At the heart of the matter is the Second Amendment to the US Constitution dating back to 1791

editorials Updated: Mar 27, 2018 13:48 IST
Sir Paul McCartney takes part in the March for Our Lives Rally near Central Park West in New York, March 24.  Galvanized by a massacre at a Florida high school, hundreds of thousands of Americans are expected to take to the streets in cities across the United States on Saturday in the biggest protest for gun control in a generation.
Sir Paul McCartney takes part in the March for Our Lives Rally near Central Park West in New York, March 24. Galvanized by a massacre at a Florida high school, hundreds of thousands of Americans are expected to take to the streets in cities across the United States on Saturday in the biggest protest for gun control in a generation.(AFP)

The United States is currently witnessing unprecedented protests by hundreds of thousands of people, many of them students, against gun violence amid a polarising debate on the right of Americans to bear arms. The demonstrations are being led by students who survived the mass shooting that claimed 17 lives at the Marjory Stoneman Douglas High School in Florida last month. But gun violence in the US is not a new issue. Nor are the deaths caused by the lethal weapons that Americans are allowed to carry, thanks to the Second Amendment in their Constitution. Gun violence has been a problem for the US for long and the statistics related to the havoc wreaked by firearms are mind-numbing – 61,584 incidents of gun violence last year that left 15,596 people dead, and 12,687 incidents so far this year that have caused 3,257 deaths, according to the Gun Violence Archive. Students have played a key role in arranging the latest mass protests, adding a hitherto unseen emotive aspect to the movement demanding greater regulation of firearms. But a change, if any, will not be easy.
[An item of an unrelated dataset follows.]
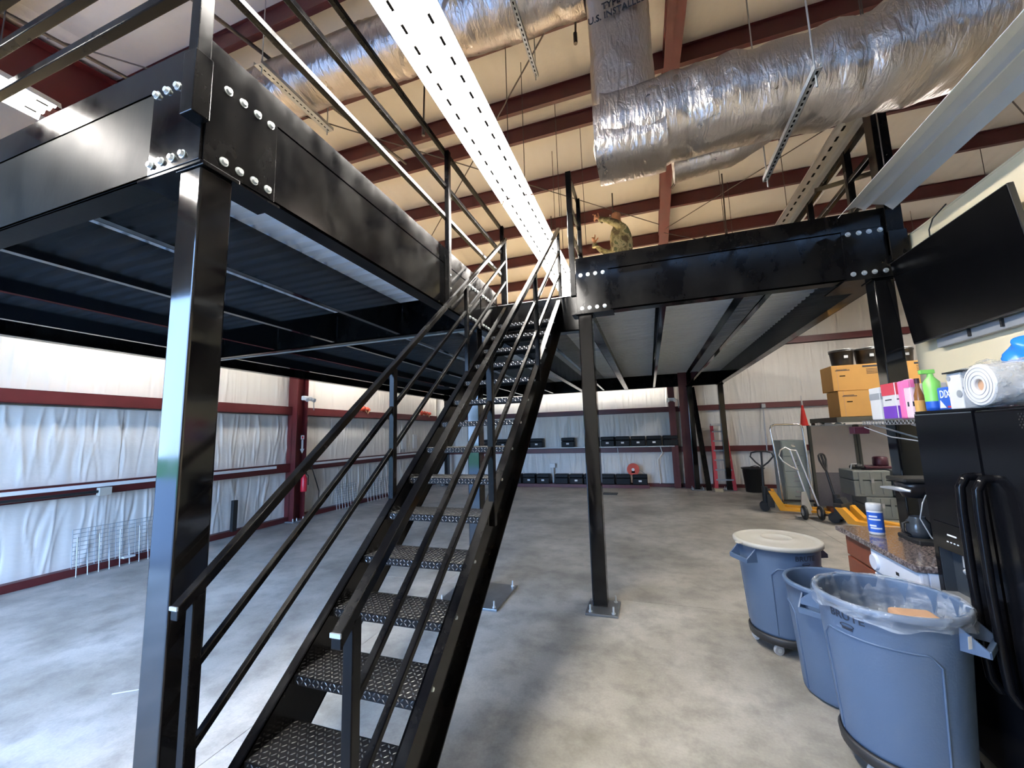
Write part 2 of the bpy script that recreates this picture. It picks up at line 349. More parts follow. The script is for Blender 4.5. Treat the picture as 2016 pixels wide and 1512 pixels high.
# roof insulation sheets between the purlins
ysl = [FY]+PY+[YW+.1]
variants = {}
def roof_sheet(seed, L, W):
    f = fold_fn(seed, W, L, .014, 6, -.05); b = MB()
    b.grid(lambda u, v: (u*W, v*L, f(u, v)), 40, 8); me = b.build('insulation_sheet', 'vinyl_roof', ce); return me
protos = [roof_sheet(100+k, 1, 1.83) for k in range(6)]
first = {p.name: True for p in protos}
k = 0
for ya, yb in zip(ysl[:-1], ysl[1:]):
    if yb-ya < .05: continue
    parts = [(ya, yb)] if not (ya < YR < yb) else [(ya, YR), (YR, yb)]
    for (a, c) in parts:
        x = XW-.2
        while x < XE-.1:
            p = protos[k % 6]; k += 1
            if first.get(p.name): first[p.name] = False; o = p
            else: o = p.copy(); COL.objects.link(o)
            dy, dz = c-a, rz(c)-rz(a)
            o.parent = ce; o.location = (x, a, rz(a)+.272); o.scale = (1, math.hypot(dy, dz), 1); o.rotation_euler = (math.atan2(dz, dy), 0, 0)
            x += 1.83
# rafters
def rafter(xc, wd, drop, name='rafter', dep=.24):
    b = MB()
    for ya, yb in ((FY, YR), (YR, YW)):
        za, zb = rz(ya)-drop, rz(yb)-drop
        for (wa, h0, h1) in ((wd, 0, .012), (.012, 0, dep), (wd, dep-.012, dep)):
            b.add([(xc-wa/2, ya, za+h0), (xc+wa/2, ya, za+h0), (xc+wa/2, yb, zb+h0), (xc-wa/2, yb, zb+h0),
                   (xc-wa/2, ya, za+h1), (xc+wa/2, ya, za+h1), (xc+wa/2, yb, zb+h1), (xc-wa/2, yb, zb+h1)],
                  [(3,2,1,0),(4,5,6,7),(0,1,5,4),(1,2,6,5),(2,3,7,6),(3,0,4,7)])
    return b.build(name, 'redwall', ce)
rafter(.60, .20, .03, dep=.23)
rafter(-6.3, .25, .55, dep=.75)
rafter(7.0, .22, .03, dep=.23)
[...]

At the heart of the matter is the Second Amendment to the US Constitution dating back to 1791, which states: “A well regulated Militia, being necessary to the security of a free State, the right of the people to keep and bear Arms, shall not be infringed.” Generations of Americans have argued that this amounts to a blanket approval for every individual to own guns. Those on the other side of the divide have argued that the conditions which led to the amendment in the 18th century no longer exist, and there is no need for militias, well regulated or otherwise, in a country that is seen as the world’s foremost military power. Those favouring greater gun controls have questioned whether someone like the emotionally troubled 19-year-old who targeted the high school in Florida should have had access to, leave alone allowed to buy, a semi-automatic rifle.
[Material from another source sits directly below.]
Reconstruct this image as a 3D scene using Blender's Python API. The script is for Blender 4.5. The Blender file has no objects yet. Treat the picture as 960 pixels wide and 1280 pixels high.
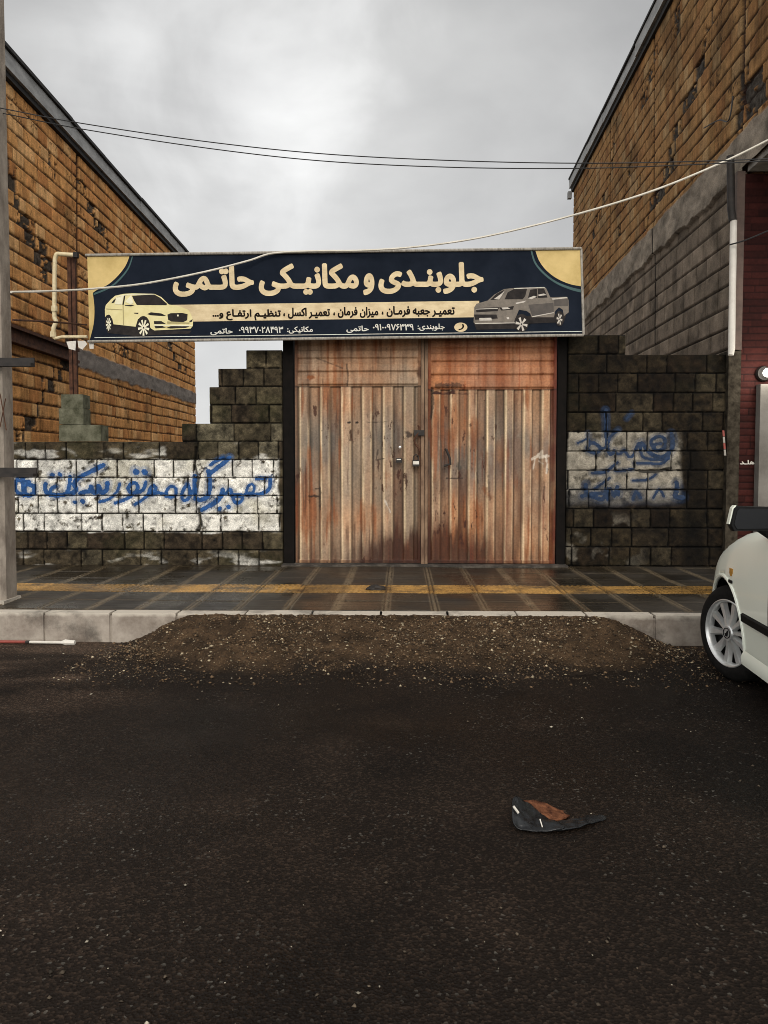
import bpy, bmesh, math, random
import numpy as np
from mathutils import Vector, Matrix

random.seed(7)
RNG = np.random.default_rng(11)
R = math.radians
SC = bpy.context.scene
COL = SC.collection

# ------------------------------------------------------------------ camera
PW, PH, F = 960.0, 1280.0, 924.0          # photograph size and focal length in its pixels
CAM_H = 1.45
PITCH, YAW = R(2.5), R(1.43)              # down, to the left
CX, CY = 480.0, 615.0                     # where the optical axis meets the picture
cam_d = bpy.data.cameras.new('camera')
cam = bpy.data.objects.new('camera', cam_d); COL.objects.link(cam)
cam.location = (0, 0, CAM_H)
cam.rotation_euler = (R(90) - PITCH, 0, YAW)
cam_d.sensor_fit = 'VERTICAL'; cam_d.sensor_height = 36.0; cam_d.sensor_width = 27.0
cam_d.lens = 36.0 * F / PH
cam_d.shift_y = -(PH / 2 - CY) / PH
cam_d.clip_start = 0.05; cam_d.clip_end = 3000
SC.camera = cam
CAM_ROT = cam.rotation_euler.to_matrix()
CAM_LOC = Vector((0, 0, CAM_H))

# ------------------------------------------------------------------ world, sun, exposure
SUN_EL, SUN_AZ = 30.0, 172.0              # azimuth clockwise from +Y
SC.view_settings.view_transform = 'Standard'
SC.view_settings.look = 'None'
SC.view_settings.gamma = 1.0
SC.view_settings.use_curve_mapping = False
SC.view_settings.exposure = 0.06
SC.cycles.filter_width = 0.95
world = bpy.data.worlds.new('World'); SC.world = world
world.use_nodes = True
wn, wl = world.node_tree.nodes, world.node_tree.links
wbg = wn['Background']
sky = wn.new('ShaderNodeTexSky'); sky.sky_type = 'NISHITA'; sky.sun_disc = False
sky.sun_elevation = R(SUN_EL); sky.sun_rotation = R(SUN_AZ)
tc = wn.new('ShaderNodeTexCoord')
mp = wn.new('ShaderNodeMapping'); mp.inputs['Scale'].default_value = (1.0, 1.0, 1.9)
mp.inputs['Location'].default_value = (0.45, 0.1, 0.2)
n1 = wn.new('ShaderNodeTexNoise'); n1.inputs['Scale'].default_value = 1.9
n1.inputs['Detail'].default_value = 7; n1.inputs['Roughness'].default_value = 0.5
n1.inputs['Distortion'].default_value = 0.35
wl.new(tc.outputs['Generated'], mp.inputs['Vector']); wl.new(mp.outputs[0], n1.inputs['Vector'])
cr = wn.new('ShaderNodeValToRGB')
cr.color_ramp.elements[0].position = 0.36; cr.color_ramp.elements[0].color = (4.5, 4.5, 4.5, 1)
cr.color_ramp.elements[1].position = 0.66; cr.color_ramp.elements[1].color = (7.0, 7.0, 6.92, 1)
wl.new(n1.outputs['Fac'], cr.inputs['Fac'])
sep = wn.new('ShaderNodeSeparateXYZ'); wl.new(tc.outputs['Generated'], sep.inputs[0])
mr = wn.new('ShaderNodeMapRange')          # the overcast is brighter low over the street
mr.inputs['From Min'].default_value = 0.05; mr.inputs['From Max'].default_value = 0.55
mr.inputs['To Min'].default_value = 1.32; mr.inputs['To Max'].default_value = 0.92
wl.new(sep.outputs['Z'], mr.inputs['Value'])
mx = wn.new('ShaderNodeMix'); mx.data_type = 'RGBA'; mx.inputs[0].default_value = 0.97
wl.new(sky.outputs[0], mx.inputs[6]); wl.new(cr.outputs[0], mx.inputs[7])
vm = wn.new('ShaderNodeVectorMath'); vm.operation = 'SCALE'
wl.new(mx.outputs[2], vm.inputs[0]); wl.new(mr.outputs[0], vm.inputs['Scale'])
# a thinner, brighter rift in the cloud high over the street
rift = wn.new('ShaderNodeVectorMath'); rift.operation = 'DOT_PRODUCT'
_d = Vector((-0.19, 0.862, 0.47)).normalized(); rift.inputs[1].default_value = _d
nrm = wn.new('ShaderNodeVectorMath'); nrm.operation = 'NORMALIZE'; wl.new(tc.outputs['Generated'], nrm.inputs[0])
n2 = wn.new('ShaderNodeTexNoise'); n2.inputs['Scale'].default_value = 5.5; n2.inputs['Detail'].default_value = 6; n2.inputs['Distortion'].default_value = 0.5
wl.new(tc.outputs['Generated'], n2.inputs['Vector']); wl.new(nrm.outputs[0], rift.inputs[0])
ra = wn.new('ShaderNodeMath'); ra.operation = 'MULTIPLY_ADD'; ra.inputs[1].default_value = 0.065; 
wl.new(n2.outputs['Fac'], ra.inputs[0]); wl.new(rift.outputs['Value'], ra.inputs[2])
rm = wn.new('ShaderNodeMapRange'); rm.interpolation_type = 'SMOOTHSTEP'
rm.inputs['From Min'].default_value = 1.006; rm.inputs['From Max'].default_value = 1.036; rm.inputs['To Min'].default_value = 1.0; rm.inputs['To Max'].default_value = 1.42
wl.new(ra.outputs[0], rm.inputs['Value'])
vm2 = wn.new('ShaderNodeVectorMath'); vm2.operation = 'SCALE'
wl.new(vm.outputs[0], vm2.inputs[0]); wl.new(rm.outputs[0], vm2.inputs['Scale'])
gl = wn.new('ShaderNodeVectorMath'); gl.operation = 'DOT_PRODUCT'; wl.new(nrm.outputs[0], gl.inputs[0])  # sky brightened around the sun behind the camera, added as fill
gl.inputs[1].default_value = (math.sin(R(SUN_AZ)) * math.cos(R(SUN_EL)), math.cos(R(SUN_AZ)) * math.cos(R(SUN_EL)), math.sin(R(SUN_EL)))
gm = wn.new('ShaderNodeMapRange'); gm.interpolation_type = 'SMOOTHSTEP'
gm.inputs['From Min'].default_value = -0.15; gm.inputs['From Max'].default_value = 1.0; gm.inputs['To Min'].default_value = 1.0; gm.inputs['To Max'].default_value = 2.7
wl.new(gl.outputs['Value'], gm.inputs['Value'])
vm3 = wn.new('ShaderNodeVectorMath'); vm3.operation = 'SCALE'
wl.new(vm2.outputs[0], vm3.inputs[0]); wl.new(gm.outputs[0], vm3.inputs['Scale'])
wl.new(vm3.outputs[0], wbg.inputs['Color'])
wbg.inputs['Strength'].default_value = 0.1

sun_d = bpy.data.lights.new('sun', 'SUN'); sun_d.energy = 1.5; sun_d.angle = R(30)
sun_d.color = (1.0, 0.93, 0.82)
sun = bpy.data.objects.new('sun', sun_d); COL.objects.link(sun)
sv = Vector((math.sin(R(SUN_AZ)) * math.cos(R(SUN_EL)), math.cos(R(SUN_AZ)) * math.cos(R(SUN_EL)), math.sin(R(SUN_EL))))
sun.rotation_euler = sv.to_track_quat('Z', 'Y').to_euler()
sun.location = (4, -6, 12)


# ------------------------------------------------------------------ helpers
def ray(px, py):
    return (CAM_ROT @ Vector(((px - CX) / F, (CY - py) / F, -1.0)))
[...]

The anti-gun movement led largely by the students has a tough battle on its hand. Opposing it is the National Rifle Association, which provides millions of dollars in funding to American politicians and is at the forefront of the move to protect the right to own and bear firearms. There are already reports that the NRA has quadrupled its digital advertising budget, placing its ads on YouTube channels meant for children. The malaise runs deep and the tide is unlikely to turn soon, but at least the students have presented a glimmer of hope by taking on the political establishment.